Good idea. Done. Would it be a good idea to group the dates in a
<dates> element, btw?
I don't see any value in grouping under a <date> element. Anyone else?
If there's no value in it, then let's be less verbose. I DO like the
idea of grouping the date elements within the spec--I think it improves
spec readability.
why the deprecation of 'date'?
Because it's a wildcard date. No one knows what the publisher's mean
with it, so we should encourage them to move over to the more tightly
specified dates 'issued', 'created' or 'modified'. They may provide
atom:date for as long as they want, but I think that the use of such
ambiguous elements should be discouraged.
-1. The subjective date is not only for legacy support--it also
enables the author to indicate a date related to the CONTENT or MEANING
of the entry, as opposed to timestamping the events that occurred in
the process of PUBLISHING the entry.
The content of an atom:date element MUST according to RFC 3339 have
a time zone whose value SHOULD be "+00:00" or "Z". The time zone >>> MAY,
however, be "-00:00" when the time is known to be correct UTC, but
the
time zone is unknown, or be '+hh:mm' when the time zone is known.
My impression was that it is MORE accurate to use "-00:00" than
"+00:00" or "Z" when normalizing from some other timezone to UTC.
Doesn't "+00:00" or "Z" imply that UTC IS the "origin" timezone?

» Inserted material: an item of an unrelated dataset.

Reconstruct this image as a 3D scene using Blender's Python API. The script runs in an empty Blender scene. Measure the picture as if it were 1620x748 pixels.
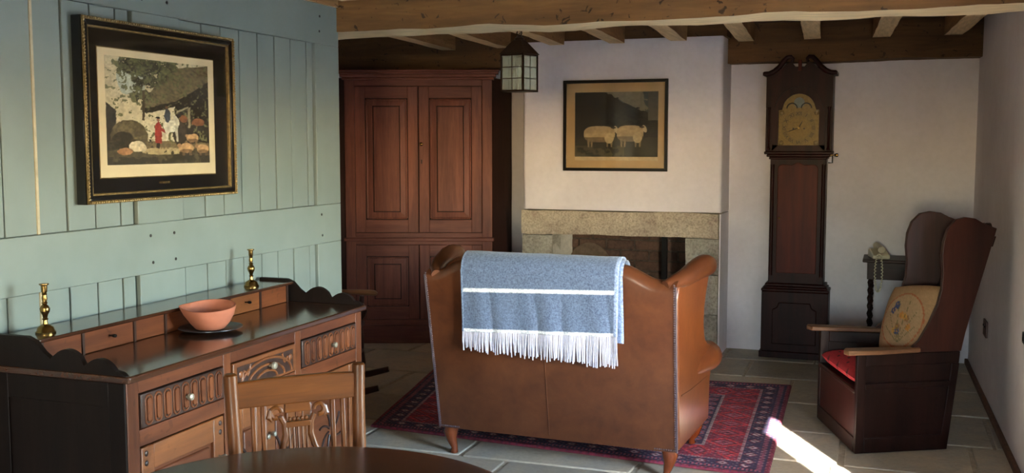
import bpy, bmesh, math, random
import numpy as np
from mathutils import Vector, Matrix, noise as mnoise

random.seed(7)
RNG = np.random.RandomState(11)
SC = bpy.context.scene
COL = SC.collection
R = math.radians

# ------------------------------------------------------------------ camera
cam_d = bpy.data.cameras.new('camera')
cam_d.sensor_width = 36.0
cam_d.lens = 36.0 * 1650.0 / 1620.0
cam_d.clip_start = 0.05
cam = bpy.data.objects.new('camera', cam_d)
COL.objects.link(cam)
cam.location = (0.0, 0.0, 1.5)
cam.rotation_euler = (R(90.0) - math.atan(146.0 / 1650.0), 0.0, R(19.9))
SC.camera = cam

# ------------------------------------------------------------------ exposure
SC.view_settings.view_transform = 'Standard'
SC.view_settings.look = 'None'
SC.view_settings.gamma = 1.0
SC.view_settings.use_curve_mapping = False
SC.view_settings.exposure = 3.92
SC.cycles.diffuse_bounces = 6
SC.cycles.max_bounces = 14
SC.cycles.transparent_max_bounces = 16

# ------------------------------------------------------------------ sky and sun
SUN_EL = R(28.0)
HEAD = Vector((-0.465, 0.885, 0.0)).normalized()          # heading of the sunlight over the floor
world = bpy.data.worlds.new('daylight')
SC.world = world
world.use_nodes = True
wn = world.node_tree.nodes
sky = wn.new('ShaderNodeTexSky')
sky.sky_type = 'NISHITA'
sky.sun_disc = False
sky.sun_elevation = SUN_EL
sky.sun_rotation = math.atan2(-HEAD.x, -HEAD.y)
sky.air_density = 1.0
sky.dust_density = 0.5
sky.ozone_density = 1.0
world.node_tree.links.new(sky.outputs[0], wn['Background'].inputs[0])
wn['Background'].inputs[1].default_value = 1.0

sun_d = bpy.data.lights.new('sun', 'SUN')
sun_d.energy = 14.0
sun_d.angle = R(0.8)
sun_d.color = (1.0, 0.96, 0.90)
sun = bpy.data.objects.new('sun', sun_d)
COL.objects.link(sun)
sdir = Vector((HEAD.x * math.cos(SUN_EL), HEAD.y * math.cos(SUN_EL), -math.sin(SUN_EL)))
sun.rotation_euler = sdir.to_track_quat('-Z', 'Y').to_euler()
sun.location = (6, -8, 6)

WINDOWS = [(2.55, 3.47, 0.55, 1.74)]   # y0, y1, z0, z1 in the right wall
WALL_T = 0.30
def wall_x(y):
    return 0.70 - 0.0208 * y
for i, (a, b, c, d) in enumerate(WINDOWS):
    pd = bpy.data.lights.new('window_portal', 'AREA')
    pd.shape = 'RECTANGLE'
    pd.size = b - a
    pd.size_y = d - c
    pd.cycles.is_portal = True
    po = bpy.data.objects.new('window_portal', pd)
    COL.objects.link(po)
    po.location = (wall_x((a + b) / 2) + WALL_T - 0.02, (a + b) / 2, (c + d) / 2)
    po.rotation_euler = Vector((-1, 0, 0)).to_track_quat('-Z', 'Z').to_euler()

FILL_WIN = (-0.42, 0.22, 1.00, 1.75)                           # x0, x1, z0, z1 of an unseen window added behind the viewer for fill light
pd = bpy.data.lights.new('window_portal', 'AREA')
pd.shape = 'RECTANGLE'
pd.size = FILL_WIN[1] - FILL_WIN[0]; pd.size_y = FILL_WIN[3] - FILL_WIN[2]
pd.cycles.is_portal = True
po = bpy.data.objects.new('window_portal', pd)
COL.objects.link(po)
po.location = ((FILL_WIN[0] + FILL_WIN[1]) / 2, -1.83, (FILL_WIN[2] + FILL_WIN[3]) / 2)
po.rotation_euler = Vector((0, 1, 0)).to_track_quat('-Z', 'Z').to_euler()

# ------------------------------------------------------------------ helpers
def lin(c):
    return tuple(((v / 255.0) / 12.92 if v / 255.0 <= 0.04045 else ((v / 255.0 + 0.055) / 1.055) ** 2.4) for v in c)
def lin4(c):
    return lin(c) + (1.0,)
def npl(c):
    return np.array(lin(c))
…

When
it is said that "-00:00" means that the origin timezone is unknown, I
think that means that either the clock of the computer that generated
the timestamp is set to UTC, thought it may not be located in that
timezone, or that the timestamp has been normalized to UTC, thus
discarding the originally known timezone information. I can't imagine
that it means "I looked at the clock with the local time and computed
the UTC time, but I have no clue what timezone I'm in." If your clock
reads local time and you can compute UTC, you DO know what timezone
you're in.
I don't think it's terribly important whether "+00:00", "-00:00" or "Z"
is used, but if we ARE going to encourage one or two over the other(s),
then let's be sure we're doing the most correct thing.